At paragraph 59 of GSTR 2001/8, the Commissioner has provided indicators that a part may be integral, ancillary, or incidental to the dominant part of the supply, noting that a common sense and practical approach should be taken and that no single factor is determinative:
• you would reasonably conclude that it is a means of better enjoying the dominant thing supplied, rather than constituting for customers an aim in itself; or
• it represents a marginal proportion of the total value of the package compared to the dominant part; or
• it is necessary or contributes to the supply as a whole, but cannot be identified as the dominant part of the supply; or
• it contributes to the proper performance of the contract to supply the dominant part.
In our view, the dominant element of your supply of the spend management platform is the financial supply of an interest in or under a credit arrangement. Objectively, a business would want to acquire the spend management platform primarily for the provision of credit.
While the spend management platform has certain features that seek to set it apart from other credit and charge card providers, these features provide administrative functions that are merely ancillary and incidental to the dominant supply of credit.

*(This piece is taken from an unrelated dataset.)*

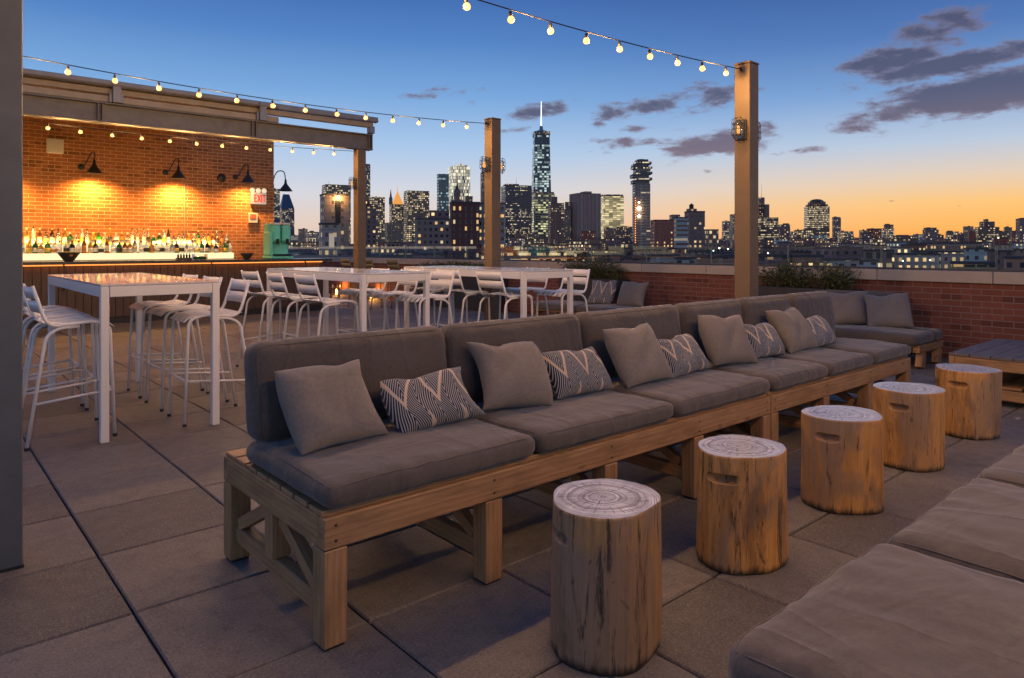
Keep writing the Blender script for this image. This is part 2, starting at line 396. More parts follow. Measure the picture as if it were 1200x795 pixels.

Other features provided through the spend management platform are integral to facilitating business use of the credit and charge card facilities that you provide under the spend management platform.
Taking a common sense and practical approach, we therefore regard your supply of the spend management platform as a composite supply that is essentially a single financial supply of an interest in or under a credit arrangement.
As the Commissioner states at paragraph 18 of GSTR 2001/8, a composite supply is either taxable or non-taxable. Your composite supply of the spend management platform is non-taxable as it is an input taxed financial supply.
Therefore, the supply is not subject to GST, and there is no entitlement to an input tax credit for the things that you acquire or import to make the supply under sections 11-15 and 15-10 of the GST Act.